Not sure if this is the right place to post this, but fuck it I’m going to post it anyways.
I’ve been seeing this girl for about a month and everything is going well. Small kisses are fine and short make-out sessions are fine, but whenever we start getting into it, her mouth becomes a gaping hole and she tries to choke me with her tongue. Don’t get me wrong, I’m all for some tongue, but its all the time and it stops me from getting into any rhythm or building anything.
I’m pretty sure it’s because she hasn’t had much experience, so I’m trying to cut her a break and help her change but she does not take hints. At this point I just want to straight up tell her what shes doing and just tell her to pull it back a little, but my friend said it would hurt her feelings.
Just pull back and say “I haven’t seen that kind of face eating since Silence of the Lambs!” That oughta get the ball rolling.
If it was my partner, I’d reach behind the head with both hands and grab on to the hair by the roots and pull back a bit.
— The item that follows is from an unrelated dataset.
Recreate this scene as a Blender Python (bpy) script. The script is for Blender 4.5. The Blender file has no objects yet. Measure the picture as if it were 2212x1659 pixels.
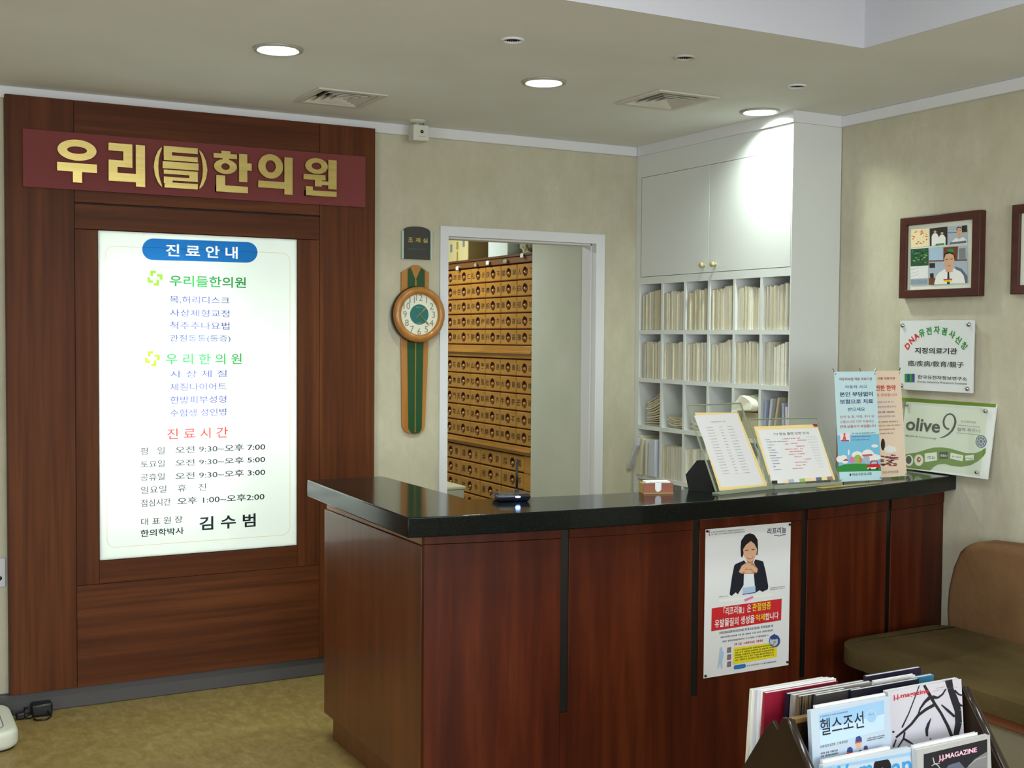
# Clinic reception: wooden sign wall, curved counter, pigeonhole cabinet, herb chest beyond the door
LIGHT_COVE, LIGHT_REAR, LIGHT_SIDE, LIGHT_DISP, LAMP_GLOW, TUBE_GLOW = 24.0, 165.0, 68.0, 27.0, 560.0, 75.0
import bpy, bmesh, math, random
from mathutils import Vector, Matrix
PI = math.pi
sc = bpy.context.scene
COL = sc.collection

# ------------------------------------------------------------------ camera
cam_data = bpy.data.cameras.new('camera')
cam = bpy.data.objects.new('camera', cam_data); COL.objects.link(cam)
YAW, PITCH, ROLL = 0.4953, -0.0391, 0.0076
_F = Vector((math.sin(YAW) * math.cos(PITCH), math.cos(YAW) * math.cos(PITCH), math.sin(PITCH)))
_R = Vector((math.cos(YAW), -math.sin(YAW), 0.0)); _U = _R.cross(_F)
_R2 = math.cos(ROLL) * _R + math.sin(ROLL) * _U
_U2 = -math.sin(ROLL) * _R + math.cos(ROLL) * _U
cam.matrix_world = Matrix(((_R2.x, _U2.x, -_F.x, -1.1928), (_R2.y, _U2.y, -_F.y, -5.1873), (_R2.z, _U2.z, -_F.z, 1.5294), (0, 0, 0, 1)))
cam_data.sensor_width = 36.0; cam_data.lens = 2613.98 / 2212 * 36.0
cam_data.clip_start = 0.05; cam_data.clip_end = 60
sc.camera = cam
# ------------------------------------------------------------------ world, exposure
w = bpy.data.worlds.new('world'); sc.world = w; w.use_nodes = True
w.node_tree.nodes['Background'].inputs[0].default_value = (0.8, 0.85, 0.9, 1)
w.node_tree.nodes['Background'].inputs[1].default_value = 0.05
sc.view_settings.view_transform = 'Standard'; sc.view_settings.look = 'None'
sc.view_settings.exposure = 0.0; sc.view_settings.gamma = 1.0; sc.view_settings.use_curve_mapping = False
try:
    sc.cycles.use_denoising = True
    sc.cycles.max_bounces = 10; sc.cycles.diffuse_bounces = 6; sc.cycles.transparent_max_bounces = 24
    sc.cycles.sample_clamp_indirect = 6.0
except Exception:
    pass
# ------------------------------------------------------------------ room lamps (ceiling fittings out of view) and added fill panels
def area(name, loc, sx, sy, power, col, rot=(0, 0, 0)):
    l = bpy.data.lights.new(name, 'AREA'); l.shape = 'RECTANGLE'; l.size = sx; l.size_y = sy; l.energy = power; l.color = col
    o = bpy.data.objects.new(name, l); COL.objects.link(o); o.location = loc; o.rotation_euler = rot
    return o
COOL = (0.93, 1.0, 1.02)
area('cove_lamp', (0.3, -3.3, 2.70), 1.2, 0.5, LIGHT_COVE, COOL)
area('cove_lamp', (0.3, -4.6, 2.70), 1.2, 0.5, LIGHT_COVE, COOL)
area('rear_fill_light', (-0.7, -7.95, 1.45), 3.4, 1.6, LIGHT_REAR, (0.92, 0.98, 1.0), (PI / 2, 0, 0))  # unseen fill panel at the rear, added to lift back wall and ceiling
area('left_fill_light', (-3.15, -4.6, 1.5), 3.2, 1.5, LIGHT_SIDE, (0.88, 0.96, 1.02), (0, -PI / 2, 0))  # added cool fill from the left for ceiling and cabinet front, no real window
area('dispensary_lamp', (1.25, 1.5, 2.46), 0.9, 0.25, LIGHT_DISP, (0.95, 1.0, 0.94))

def lin(c):
    def f(v):
        v /= 255.0
        return v / 12.92 if v <= 0.04045 else ((v + 0.055) / 1.055) ** 2.4
    return (f(c[0]), f(c[1]), f(c[2]), 1.0)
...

Not enough to pull hair out, just enough to give the hint that you’d like her to dial it down a bit.
Just tell her - kindly. ''Here - try doing it this way…" Maybe it will hurt her feelings, but she’ll get over it eventually. For some reason many people seem to have this expectation that in a perfect relationship, the other partner always magically does everything exactly the way you want it, because they can read minds. IME, this is an unrealistically high standard. Just tell her. Otherwise you are looking at kissing like this for the rest of your relationship.
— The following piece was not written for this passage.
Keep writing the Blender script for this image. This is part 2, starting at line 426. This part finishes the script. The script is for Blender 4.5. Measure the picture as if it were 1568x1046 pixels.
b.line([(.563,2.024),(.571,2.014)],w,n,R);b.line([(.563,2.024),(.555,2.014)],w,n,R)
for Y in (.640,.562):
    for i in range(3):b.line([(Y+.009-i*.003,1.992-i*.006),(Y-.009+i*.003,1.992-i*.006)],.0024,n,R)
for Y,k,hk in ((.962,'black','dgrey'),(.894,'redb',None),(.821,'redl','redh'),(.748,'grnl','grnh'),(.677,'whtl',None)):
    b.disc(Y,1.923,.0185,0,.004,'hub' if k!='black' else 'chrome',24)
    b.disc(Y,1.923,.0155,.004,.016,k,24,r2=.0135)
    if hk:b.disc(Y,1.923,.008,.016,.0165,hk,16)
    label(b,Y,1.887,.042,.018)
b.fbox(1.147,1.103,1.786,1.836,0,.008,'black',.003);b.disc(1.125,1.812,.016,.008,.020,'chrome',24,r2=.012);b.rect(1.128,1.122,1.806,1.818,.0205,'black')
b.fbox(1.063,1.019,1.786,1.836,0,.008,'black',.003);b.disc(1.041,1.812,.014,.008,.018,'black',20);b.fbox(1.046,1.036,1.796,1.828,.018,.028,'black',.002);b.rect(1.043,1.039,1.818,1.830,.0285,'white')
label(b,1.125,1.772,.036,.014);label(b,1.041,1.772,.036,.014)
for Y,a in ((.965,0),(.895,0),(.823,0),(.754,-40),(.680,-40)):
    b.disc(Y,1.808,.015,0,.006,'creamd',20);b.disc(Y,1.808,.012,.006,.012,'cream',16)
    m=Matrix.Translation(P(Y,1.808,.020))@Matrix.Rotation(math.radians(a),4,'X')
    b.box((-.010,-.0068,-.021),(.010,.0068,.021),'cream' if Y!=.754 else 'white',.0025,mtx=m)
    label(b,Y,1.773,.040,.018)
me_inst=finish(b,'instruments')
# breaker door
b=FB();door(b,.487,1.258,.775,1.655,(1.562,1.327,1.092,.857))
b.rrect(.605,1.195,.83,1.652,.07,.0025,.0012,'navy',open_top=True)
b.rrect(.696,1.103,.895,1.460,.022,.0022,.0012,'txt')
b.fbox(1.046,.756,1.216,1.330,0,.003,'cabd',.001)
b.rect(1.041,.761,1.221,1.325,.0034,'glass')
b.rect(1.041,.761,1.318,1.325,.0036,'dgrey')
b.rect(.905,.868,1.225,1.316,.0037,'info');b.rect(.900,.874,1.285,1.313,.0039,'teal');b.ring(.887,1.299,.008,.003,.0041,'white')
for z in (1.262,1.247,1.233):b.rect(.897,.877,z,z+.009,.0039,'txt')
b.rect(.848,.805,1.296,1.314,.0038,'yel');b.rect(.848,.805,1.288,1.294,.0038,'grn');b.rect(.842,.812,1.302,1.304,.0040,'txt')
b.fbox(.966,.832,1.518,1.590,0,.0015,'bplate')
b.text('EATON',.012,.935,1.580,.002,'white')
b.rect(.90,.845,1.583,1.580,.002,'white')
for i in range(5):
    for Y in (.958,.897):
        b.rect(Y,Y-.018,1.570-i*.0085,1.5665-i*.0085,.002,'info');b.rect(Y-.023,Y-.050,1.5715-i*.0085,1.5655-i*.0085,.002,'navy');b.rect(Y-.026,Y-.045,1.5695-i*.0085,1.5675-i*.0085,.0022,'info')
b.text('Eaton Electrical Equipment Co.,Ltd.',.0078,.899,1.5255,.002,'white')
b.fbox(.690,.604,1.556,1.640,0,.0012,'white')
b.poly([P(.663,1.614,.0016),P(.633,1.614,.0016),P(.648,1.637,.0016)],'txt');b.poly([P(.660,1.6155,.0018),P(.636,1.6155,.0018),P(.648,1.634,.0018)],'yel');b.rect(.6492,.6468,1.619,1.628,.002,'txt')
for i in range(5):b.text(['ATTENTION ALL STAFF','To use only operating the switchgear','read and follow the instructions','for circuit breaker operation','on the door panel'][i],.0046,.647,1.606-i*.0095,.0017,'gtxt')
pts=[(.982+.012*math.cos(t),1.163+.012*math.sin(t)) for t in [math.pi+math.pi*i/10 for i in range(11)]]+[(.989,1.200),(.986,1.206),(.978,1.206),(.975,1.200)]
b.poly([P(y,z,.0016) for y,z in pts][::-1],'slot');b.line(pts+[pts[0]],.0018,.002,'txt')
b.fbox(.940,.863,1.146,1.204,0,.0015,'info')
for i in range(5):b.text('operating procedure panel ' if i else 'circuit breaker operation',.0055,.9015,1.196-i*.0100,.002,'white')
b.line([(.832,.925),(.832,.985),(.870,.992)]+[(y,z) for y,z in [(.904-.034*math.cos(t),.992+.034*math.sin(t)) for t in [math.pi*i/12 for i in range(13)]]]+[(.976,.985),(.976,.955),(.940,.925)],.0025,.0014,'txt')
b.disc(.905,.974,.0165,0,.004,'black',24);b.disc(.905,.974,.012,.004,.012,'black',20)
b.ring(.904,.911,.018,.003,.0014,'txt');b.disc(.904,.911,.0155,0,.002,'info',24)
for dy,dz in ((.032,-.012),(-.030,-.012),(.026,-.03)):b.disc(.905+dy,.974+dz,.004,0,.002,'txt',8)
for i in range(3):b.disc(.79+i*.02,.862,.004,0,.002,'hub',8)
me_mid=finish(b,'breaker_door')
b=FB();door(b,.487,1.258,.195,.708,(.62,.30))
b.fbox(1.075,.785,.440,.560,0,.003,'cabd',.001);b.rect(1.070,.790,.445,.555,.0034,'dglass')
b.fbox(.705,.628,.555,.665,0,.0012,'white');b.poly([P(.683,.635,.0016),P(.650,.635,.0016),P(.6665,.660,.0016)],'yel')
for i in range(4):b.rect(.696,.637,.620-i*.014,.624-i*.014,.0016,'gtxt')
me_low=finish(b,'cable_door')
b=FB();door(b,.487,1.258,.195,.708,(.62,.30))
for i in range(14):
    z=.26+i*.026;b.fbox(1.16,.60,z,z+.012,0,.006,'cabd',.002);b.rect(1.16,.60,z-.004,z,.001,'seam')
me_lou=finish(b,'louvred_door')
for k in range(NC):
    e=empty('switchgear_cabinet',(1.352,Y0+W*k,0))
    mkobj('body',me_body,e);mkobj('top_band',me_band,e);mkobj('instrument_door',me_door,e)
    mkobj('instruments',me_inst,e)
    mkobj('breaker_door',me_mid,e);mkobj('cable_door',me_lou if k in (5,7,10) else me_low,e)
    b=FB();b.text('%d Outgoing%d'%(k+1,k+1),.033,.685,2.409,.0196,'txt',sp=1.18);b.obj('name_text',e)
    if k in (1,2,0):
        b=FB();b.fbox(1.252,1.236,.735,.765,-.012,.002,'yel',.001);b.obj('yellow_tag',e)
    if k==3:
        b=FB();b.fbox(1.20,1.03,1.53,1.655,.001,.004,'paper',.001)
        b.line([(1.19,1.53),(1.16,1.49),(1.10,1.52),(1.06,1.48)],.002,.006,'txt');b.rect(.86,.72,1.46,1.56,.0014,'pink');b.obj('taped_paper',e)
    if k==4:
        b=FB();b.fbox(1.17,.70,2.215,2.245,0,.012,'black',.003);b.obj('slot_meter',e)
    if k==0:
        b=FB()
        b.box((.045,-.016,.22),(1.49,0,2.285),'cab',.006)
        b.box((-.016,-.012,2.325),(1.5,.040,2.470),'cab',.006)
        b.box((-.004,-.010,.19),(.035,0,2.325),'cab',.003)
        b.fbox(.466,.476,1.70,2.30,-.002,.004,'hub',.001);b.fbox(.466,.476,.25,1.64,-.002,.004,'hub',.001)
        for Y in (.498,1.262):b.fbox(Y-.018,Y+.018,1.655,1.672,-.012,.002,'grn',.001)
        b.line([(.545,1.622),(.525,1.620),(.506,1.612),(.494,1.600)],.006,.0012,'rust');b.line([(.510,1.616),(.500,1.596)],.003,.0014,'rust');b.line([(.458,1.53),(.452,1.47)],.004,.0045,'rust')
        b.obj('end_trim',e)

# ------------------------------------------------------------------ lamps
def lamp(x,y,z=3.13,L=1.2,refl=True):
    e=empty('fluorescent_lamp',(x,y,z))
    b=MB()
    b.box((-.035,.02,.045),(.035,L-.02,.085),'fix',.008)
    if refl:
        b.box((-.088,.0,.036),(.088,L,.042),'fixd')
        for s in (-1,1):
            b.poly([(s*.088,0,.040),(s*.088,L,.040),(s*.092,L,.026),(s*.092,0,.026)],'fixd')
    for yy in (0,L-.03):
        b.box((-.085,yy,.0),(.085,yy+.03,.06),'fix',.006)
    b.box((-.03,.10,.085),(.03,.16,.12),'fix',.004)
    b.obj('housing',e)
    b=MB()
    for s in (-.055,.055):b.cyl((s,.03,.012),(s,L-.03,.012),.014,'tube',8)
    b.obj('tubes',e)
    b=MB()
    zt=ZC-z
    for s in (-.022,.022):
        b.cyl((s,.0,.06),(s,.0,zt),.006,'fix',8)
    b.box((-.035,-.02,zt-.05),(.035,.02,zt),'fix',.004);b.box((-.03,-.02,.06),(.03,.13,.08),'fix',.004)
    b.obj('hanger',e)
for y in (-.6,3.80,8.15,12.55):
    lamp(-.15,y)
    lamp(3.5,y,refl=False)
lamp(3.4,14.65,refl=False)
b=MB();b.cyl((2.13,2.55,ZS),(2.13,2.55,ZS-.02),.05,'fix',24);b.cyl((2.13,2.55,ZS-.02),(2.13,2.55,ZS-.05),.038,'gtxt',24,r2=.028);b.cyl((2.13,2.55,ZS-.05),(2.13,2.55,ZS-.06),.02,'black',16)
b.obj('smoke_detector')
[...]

Ah. Just tell her. Seriously. Do it nicely, but suggest she does it a certain way and try to take the lead. If she doesn’t listen, tell her more firmly. If that doesn’t work, just be blunt.
This may be one of those things that can be fixed by classic conditioning. When she is doing it wrong, pull away and start over. When she’s doing it nicely, really respond and get into it. She may pick it up that way.
Maybe being direct and just telling her would be easier, but I am one of those people who has terrible time doing that. I just have a hard time saying things that I think will make my lovers or friends uncomfortable. I can’t help it. I like to think I’m diplomatic, but still. I have a hard time saying things that I think can cause someone embarrassment.
ETA: Patty O Furniture got some dominant bad-boy in him! Go 'head, Patty!
hahahaha these are some of the quickest responses I’ve ever gotten on a forum and some of them are damn funny too.
But thanks for the advice guys, I do appreciate it cuz I’ve been trying to decide how to approach this. I think I’m just gonna make light of it and joke about it and hope she doesn’t get too hurt.
The only thing I can think of is just don’t open your mouth as much as she does, then she’d have to adjust. I dated a speed kisser, obviously she was in some sort of hurry with the kissing foreplay part. I had to say, hun it’s much more enjoyable if you slow down.
Nice. After all, it’s about communicating your likes and dislikes, and even if she does feel a little hurt - I’d be willing to bet she will stop doing it.
Actually, when a relationship is just starting out, it IS all about both people’s likes and dislikes. If she’s an unstoppable face-hugger, and he’s into more demure pecks, then there’s a chance that relationship isn’t going to work out. May as well be honest about the reasons.
If she likes him, and she’s mature enough to handle criticism, then she’ll do it differently sometimes, and he’ll (if he’s mature) will deal with the face-hugging sometimes. If she’s not willing to change at all, or face-hugging is her central focus of affection, then better for the both of them to know that sooner rather than later.
Now, if the OP comes in here a bit later and complains that his gf is all the time nagging him to wash his crotch before she’ll go down on him, and that’s just totally cramping his style, then by all means, bring in the sarcasm cannon.
OK, yes, you have some good points here. I do know of a couple where the man was just a horrible kisser (according to my friend) and although she talked to him about it, he never did get it and continued doing whaever it was that she didn’t like. They didn’t last more than a year.
Don’t date bad kissers. It’s a sensual thing, and people either got it or they don’t. My last boyfriend liked to re-enact the Rape of Nanking* every time my mouth was anywhere near his. So now, my policy is to stop calling back if the first kiss is bad. Because holy shit, I don’t have to teach a grown man to kiss. If he doesn’t have it by his mid-20s, I’m not interested in teaching him. FUCK that noise.